Mi nuevo proyecto se llama ¡Caigan las rosas blancas!, y nació siendo un juego con varias de las chicas con las que hice Las hijas del fuego, con quienes formé una gran amistad. Ellas me decían que había que hacer la segunda parte de Las hijas del fuego, estaban muy sorprendidas de cómo circuló la película, por ejemplo, en Brasil fue un éxito y nos reconocían en la calle (risas), entonces se armó la idea de rodarla, hasta que en un momento determinado les dije: “Chicas, yo no voy a hacer una secuela”; yo terminé muy cansada de ver y editar escenas de sexo durante varios meses, además el género puede llegar a ser limitado y aburrido, no me cierro a la posibilidad de hacer otra vez cine porno, pero no por el momento.

¡Caigan las rosas blancas! es una road movie, acerca de una directora que después de haber hecho una película porno lésbica es contratada para hacer una película mainstream dentro del género, pero como sus ideas sobre la manera de producir y sobre el sexo chocan con un modelo hegemónico de hacer cine, decide robarse la cámara y escapar junto con sus actrices, quienes también son sus amantes y parten de Buenos Aires hacia São Paulo hasta llegar a una enigmática isla en la que vive una comunidad de vampiras lesbianas liderada por una mujer mayor.

De algún modo, ¡Caigan las rosas blancas! cuyo título proviene de un soneto del escritor Gérard de Nerval, profundiza en esa relación directora-actrices y también reflexiona acerca de los géneros cinematográficos, porque se convirtió en una película de género mutante que está ligado con la subjetividad de los personajes.

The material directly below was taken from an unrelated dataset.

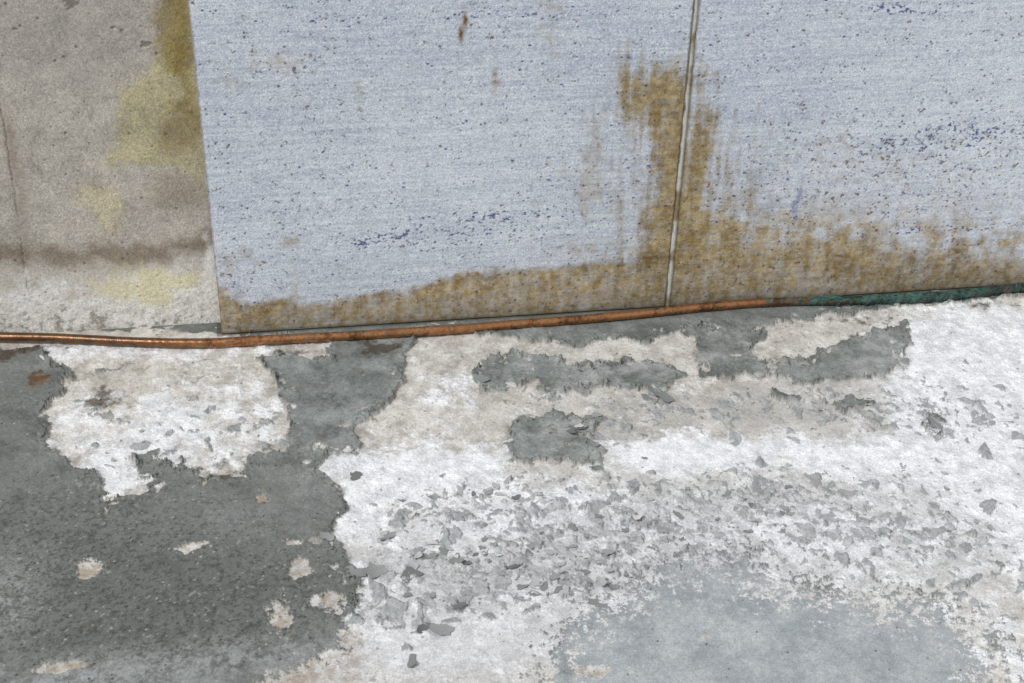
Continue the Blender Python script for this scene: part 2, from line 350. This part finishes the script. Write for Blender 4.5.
# ================================================================ CONCRETE WALL BEHIND
gx=axis(X0,-0.70,el(0)+.03,X1,0.0008,.02); gz=axis(0.0,0.0,0.45,WT,0.0008,.01)
GXw,GZw=np.meshgrid(gx,gz); x=GXw.ravel(); zz=GZw.ravel()
wx=x+0.006*fbm(x,zz,50,5,411)+.002*fbm(x,zz,260,3,415); wz=zz+0.006*fbm(x,zz,50,5,421)+.002*fbm(x,zz,260,3,425)
B=lambda a,b,c,d: blob(wx,wz,on_back,a,b,c,d)
P=lambda l: sdp(wx,wz,[on_back(*p) for p in l],.06)
nm=fbm(x,zz,55,5,431,.65); nf=fbm(x,zz,300,3,433,.8); wh=rng.rand(x.size)*2-1; hs=vn(x*30,zz*500,437)
c=mix(lin((148,142,135)),lin((190,184,174)),np.clip(.55+.4*nm+.08*hs+.25*nf+.28*wh,0,1))
c=mix(c,lin((138,135,132)),np.clip(B(50,30,90,60)*.4,0,1))
yl=P([(104,168),(116,130),(116,92),(140,78),(165,50),(180,-30),(205,-30),(205,190),(188,172),(160,170),(140,166)])
c=film(c,ss(-.006,.008,yl+.003*nf)*(.8+.2*nf),(1.03,1.0,.66))
c=film(c,np.clip(ss(.2,.8,B(176,26,22,60)+.3*nm)*.85,0,1),(.60,.51,.27))
c=film(c,np.clip(ss(.3,.9,B(190,100,12,70)+.25*nm)*.6,0,1),(.70,.62,.40))
c=film(c,np.clip(ss(.25,1.0,B(174,130,30,36)*.95+.35*nm),0,1)*.85,(.52,.46,.37))
c=film(c,np.clip(ss(.3,1,B(180,195,40,26)+.3*nm)*.7,0,1),(.60,.56,.50))
yl2=P([(76,190),(92,180),(115,184),(122,200),(120,230),(104,240),(98,214),(80,205)])
c=film(c,ss(-.006,.008,yl2+.003*nf)*.8,(1.14,1.10,.84))
tide=P([(-80,240),(20,248),(60,253),(110,250),(150,252),(190,244),(215,232),(225,245),(200,256),(160,266),(110,261),(60,265),(0,262),(-80,260)])
c=film(c,ss(-.012,.006,tide+.006*nm)*.9,(.48,.42,.36))
low=ss(.072,.036,zz+.020*nm+.008*nf+.004*wh)
c=mix(c,lin((188,182,172)),ss(.090,.055,zz+.012*nm)*.7)
c=mix(c,lin((218,217,214)),low*np.clip(.80+.5*fbm(x,zz,120,4,441,.6)+.2*wh,0,1))
c=mix(c,lin((210,204,168)),np.clip(ss(.3,.8,B(155,286,60,20)+.3*nm)*.75,0,1))
c=mix(c,lin((218,217,213)),np.clip(ss(.3,.7,B(212,290,10,50)+.2*nm)*.9,0,1))
c=mix(c,lin((104,94,80)),ss(.35,.9,fbm(x,zz,180,4,445,.7)+.5*B(60,330,100,10)+.15*wh)*.6*ss(.05,.02,zz))
ca=[on_back(*p) for p in [(2,110),(10,165),(18,225),(28,290)]]
xc=np.interp(zz,[q[1] for q in ca[::-1]],[q[0] for q in ca[::-1]])+.0015*fbm(zz,zz*0,60,3,451)
crk=np.exp(-((x-xc)/.0008)**2)*(zz>ca[3][1])*(zz<ca[0][1]+.03)*ss(-.8,.2,nm)
c=mix(c,lin((88,70,58)),np.clip(crk,0,1)*.65)
wide=np.exp(-((x-xc-.004)/.006)**2)*ss(ca[3][1]-.03,ca[3][1],zz)*ss(ca[0][1]+.02,ca[0][1]-.03,zz); c=mix(c,lin((116,98,84)),wide*.55*ss(-.6,.5,nm+.4*wh))
bh=np.maximum(dots(x,zz,150,781,.03+0*x,.16),dots(x,zz,330,785,.02+0*x,.24)*.8)
bh=np.maximum(bh,ss(.4,.7,B(68,5,12,5)+B(110,25,4,4)+B(12,30,4,3)+B(150,45,5,3)+.2*nf))
c=mix(c,lin((78,72,66)),bh*.6)
c*=(1+.09*wh)[:,None]
hg=.0001*nm+.00004*nf-.0006*bh-.0006*crk+.0004*low*fbm(x,zz,200,4,471,.7)+.00003*wh
yy=REC-hg
mesh_np('wall_back',np.stack([x,yy,zz],1),grid_quads(len(gx),len(gz)),c*KW,M_conc)

# ================================================================ COPPER WIRE
pts=[(-320,322),(-150,330),(0,337),(60,338.5),(110,341),(160,343),(215,343),(270,340),(330,337),(400,333),(450,329.5),(520,324),(590,318.5),(650,313),(700,307.5),(750,303.5),(800,301.5),(850,300.5),(900,299),(950,296),(990,291.5),(1024,288),(1100,281),(1300,264)]
R=0.0045
P3=np.array([on_floor(p[0],p[1],R+.0015) for p in pts])
xs=np.linspace(P3[0,0],min(P3[-1,0],1.25),1500)
def cr(xq,P):
    m=np.gradient(P[:,1],P[:,0])
    i=np.clip(np.searchsorted(P[:,0],xq)-1,0,len(P)-2)
    h=P[i+1,0]-P[i,0]; t=(xq-P[i,0])/h
    return (2*t**3-3*t**2+1)*P[i,1]+(t**3-2*t**2+t)*h*m[i]+(-2*t**3+3*t**2)*P[i+1,1]+(t**3-t**2)*h*m[i+1]
ys=cr(xs,P3)
lim=np.where(xs<el(0)-.004,REC-R-.0025,-R-.0018); 
ys=np.minimum(ys,lim); 
k=np.ones(25)/25; ys=np.convolve(np.pad(ys,12,mode='edge'),k,'valid'); 
zs=np.full_like(xs,R+.0018)+.0004*vn(xs*20,xs*0,501)
def tube(name,xs,ys,zs,rad,colf,mat,parent=None,n=20):
    T=np.gradient(np.stack([xs,ys,zs],1),axis=0); T/=np.linalg.norm(T,axis=1)[:,None]
    up=np.array([0,0,1.]); S_=np.cross(T,up); S_/=np.linalg.norm(S_,axis=1)[:,None]; U_=np.cross(S_,T)
    a=np.linspace(0,2*np.pi,n,endpoint=False)
    r=rad if np.ndim(rad)==2 else np.repeat(np.asarray(rad)[:,None],n,1)
    V=np.stack([xs,ys,zs],1)[:,None,:]+r[...,None]*(np.cos(a)[None,:,None]*S_[:,None,:]+np.sin(a)[None,:,None]*U_[:,None,:])
    m=len(xs); i=np.arange(m-1)[:,None]*n; j=np.arange(n)[None]; j2=(j+1)%n
    Q=np.stack([(i+j),(i+j2),(i+n+j2),(i+n+j)],-1).reshape(-1,4)
    SS=np.repeat(xs[:,None],n,1).ravel(); AA=np.repeat(a[None],m,0).ravel()
    return mesh_np(name,V.reshape(-1,3),Q,colf(SS,AA),mat,parent=parent)
xv=on_floor(780,302)[0]; xv2=on_floor(850,300)[0]
def wirecol(s,a):
    ax=np.cos(a)*.004; ay=np.sin(a)*.004
    n1=fbm(s*.6,ax+ay,110,4,511); n2=fbm(s,ax-ay,500,3,515)
    c=mix(lin((100,66,44)),lin((210,148,100)),np.clip(.48+.55*n1+.4*n2,0,1))
    dull=ss(-.26,-.40,s); c=mix(c,lin((98,76,60)),dull*.7)
    c=mix(c,lin((54,42,34)),ss(.2,.9,n1+.4*n2+.25*dull)*.6)
    c=mix(c,lin((70,120,108)),ss(.70,.95,n2+.2)*.6)
    g=ss(xv-.06,xv+.02,s+.03*n2); c=mix(c,mix(lin((66,62,52)),lin((120,82,60)),ss(-.5,.1,n1)),g*.8)
    return c
rad=R*(1+.03*vn(xs*60,xs*0,521)+.02*vn(xs*300,xs*0,522))
wire=tube('copper_cable',xs,ys,zs,rad,wirecol,M_wire)
xw=on_floor(750,303)[0]
sel=xs>xw
xs2,ys2,zs2=xs[sel],ys[sel],zs[sel]
grow=ss(xv,xv2+.04,xs2)
nn=24; aa=np.linspace(0,2*np.pi,nn,endpoint=False)
XS=np.repeat(xs2[:,None],nn,1); AA=np.repeat(aa[None],len(xs2),0)
def cyl(s,a,sc_,seed,o=4): return fbm(s+np.cos(a)*.003,np.sin(a)*.004,sc_,o,seed,.65)
st_=ss(xw,xw+.03,xs2)
r2=R*(.95+.02*st_[:,None]+.04*grow[:,None])+.0012*np.clip(cyl(XS,AA,260,531)-.15+.85*grow[:,None],0,2)*(.4+.6*grow[:,None])
def vcol(s,a):
    n=cyl(s,a,200,541); n3=cyl(s,a,500,543,3); g=ss(xv,xv2+.03,s)
    c=mix(lin((24,38,36)),lin((76,104,96)),np.clip(.32+.5*n+.4*n3,0,1))
    c=mix(c,mix(lin((70,62,50)),lin((58,98,90)),ss(-.2,.4,n3+.4*n)),(1-g)*.8)
    return mix(c,lin((78,68,52)),ss(.25,1,cyl(s,a,120,545))*.55)
tube('verdigris_wrap',xs2,ys2,zs2,r2,vcol,M_verd,parent=wire,n=nn)
Vf=[];Qf=[];Cf=[]
for k in range(90):
    t=rng.rand(); 
    xa=xv+.03+t*.19; ya=np.interp(xa,xs,ys)
    L=.008+.022*rng.rand(); ang=rng.uniform(-.5,.5)+(math.pi if rng.rand()<.5 else 0)
    b0=len(Vf); bow=rng.uniform(.6,1.4)
    for i in range(7):
        u_=i/6; X_=xa+math.cos(ang)*L*u_; yc=np.interp(X_,xs,ys)
        Y_=min(yc-.0045*math.sin(u_*2.6)*bow+math.sin(ang)*L*u_*.3,-.0018); dd=abs(Y_-yc)
        Z_=(R+.0018+math.sqrt(max(0,(R+.0012)**2-dd**2))) if dd<R+.0012 else .0026
        Z_=max(Z_,.0030)
        for q in range(4):
            an=q*math.pi/2; Vf.append((X_,Y_+.00028*math.cos(an),Z_+.00028*math.sin(an))); Cf.append(lin((66,116,104)) if k%3 else lin((34,56,52)))
        if i:
            for q in range(4):
                o=b0+(i-1)*4; Qf.append((o+q,o+(q+1)%4,o+4+(q+1)%4,o+4+q))
mesh_np('frayed_fibres',np.array(Vf),np.array(Qf),np.array(Cf),M_verd,parent=wire)

# ================================================================ PAINT FLAKES
V=[];Q=[];CC=[]
def flake(px_,py_,r,tilt,curl,col):
    cx,cy=on_floor(px_,py_); n=14; base=len(V); rot=rng.uniform(0,2*math.pi)
    ph=rng.rand(4)*6.28; el_=rng.uniform(.45,.9)
    ta=rng.uniform(0,2*math.pi); hz=floor_h(cx,cy)
    P_=[]
    jag=rng.uniform(.75,1.25,n)
    for top in (1,0):
        P_.append((0,0,0,top))
        for ring in (.35,.7,1.0):
            for i in range(n):
                a=2*math.pi*i/n; rr=r*ring*(1+.22*math.sin(2*a+ph[0])+.16*math.sin(3*a+ph[1])+.12*math.sin(5*a+ph[2])*ring)*(jag[i] if ring==1.0 else 1)
                P_.append((rr*math.cos(a),rr*math.sin(a)*el_,0,top))
    zs_=[]
    for (u_,v_,_,top) in P_:
        w=u_*math.cos(ta)+v_*math.sin(ta); zs_.append(curl*w*w/r+tilt*w)
    mn=min(zs_)
    for (u_,v_,_,top),zz_ in zip(P_,zs_):
        X_=cx+u_*math.cos(rot)-v_*math.sin(rot);Y_=cy+u_*math.sin(rot)+v_*math.cos(rot)
        V.append((X_,Y_,hz+.0002+zz_-mn+(.0004 if top else 0))); CC.append(col)
    m=1+3*n
    for s_,o in ((1,0),(0,m)):
        for i in range(n):
            j=(i+1)%n
            t=[(base+o,base+o+1+i,base+o+1+j)]
            for rg in range(2):
                a_=base+o+1+rg*n; t.append((a_+i,a_+n+i,a_+n+j)); t.append((a_+i,a_+n+j,a_+j))
            for q in t: Q.append(q if s_ else q[::-1])
    for i in range(n):
        j=(i+1)%n; a_=base+1+2*n; b_=base+m+1+2*n
        Q.append((a_+i,b_+i,b_+j)); Q.append((a_+i,b_+j,a_+j))
g=[lin((134,138,137)),lin((152,155,154)),lin((176,178,177)),lin((116,120,119)),lin((204,204,202))]
zones=[(540,570,90,28,60,.0044),(440,560,70,40,24,.0042),(470,505,80,20,16,.0034),(640,525,80,30,20,.0034),(760,500,90,35,22,.003),(850,408,60,12,16,.0038),
 (600,440,45,25,10,.0035),(940,500,60,60,10,.0028),(560,380,90,20,6,.003),(130,430,70,35,6,.003)]
for (a,b_,c_,d_,n_,r_) in zones:
    for k in range(n_):
        flake(a+rng.randn()*c_*.55,b_+rng.randn()*d_*.55,r_*rng.uniform(.45,1.25),rng.uniform(0,.25),rng.uniform(.0,.35),g[rng.choice(5,p=[.25,.27,.28,.06,.14])])
for (a,b_,r_) in [(442,630,.010),(425,628,.006),(375,572,.010),(352,575,.009),(388,538,.007),(662,398,.011),(480,383,.008),(412,662,.006),(935,425,.008),(410,575,.008),(460,606,.006),(326,538,.007),(648,400,.007),(572,434,.007),(582,430,.006),(356,478,.006)]:
    flake(a,b_,r_,rng.uniform(.1,.3),rng.uniform(.1,.35),g[rng.choice([0,1,3])])
mesh_np('paint_flakes',np.array(V),np.array(Q),np.array(CC),M_flake,smooth=False)

# ================================================================ LIGHT + CAMERA
w=bpy.data.worlds.new('overcast'); sc.world=w; w.use_nodes=True
bg=w.node_tree.nodes['Background']; bg.inputs[0].default_value=(.985,.99,1,1); bg.inputs[1].default_value=.62
s=bpy.data.lights.new('sun','SUN'); s.energy=2.2; s.angle=math.radians(5); s.color=(1,.99,.97)
so=coll(bpy.data.objects.new('sun',s)); so.rotation_euler=Vector((.75,.5,-1)).to_track_quat('-Z','Y').to_euler()
so.location=(-1,-1,2)
cam=bpy.data.cameras.new('camera'); cam.sensor_width=36; cam.lens=FOC/1024*36; cam.clip_start=.01
co=coll(bpy.data.objects.new('camera',cam))
right=(Xc[0],Yc[0],Zc[0]);down=(Xc[1],Yc[1],Zc[1]);fwd=(Xc[2],Yc[2],Zc[2])
m=Matrix(((right[0],-down[0],-fwd[0],C[0]),(right[1],-down[1],-fwd[1],C[1]),(right[2],-down[2],-fwd[2],C[2]),(0,0,0,1)))
co.matrix_world=m
sc.camera=co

Debo decir que es una película ambiciosa con la cual estoy muy contenta. Estuve un año sin parar, entre pre-producción, ensayos, rodaje y edición, estando aquí en México, me tomé unas vacaciones de la película y ahora que vuelva, me incorporaré a la etapa de postproducción que ya empezó, por lo que la terminaremos a finales de este año, esperando que para el año que viene se presente aquí.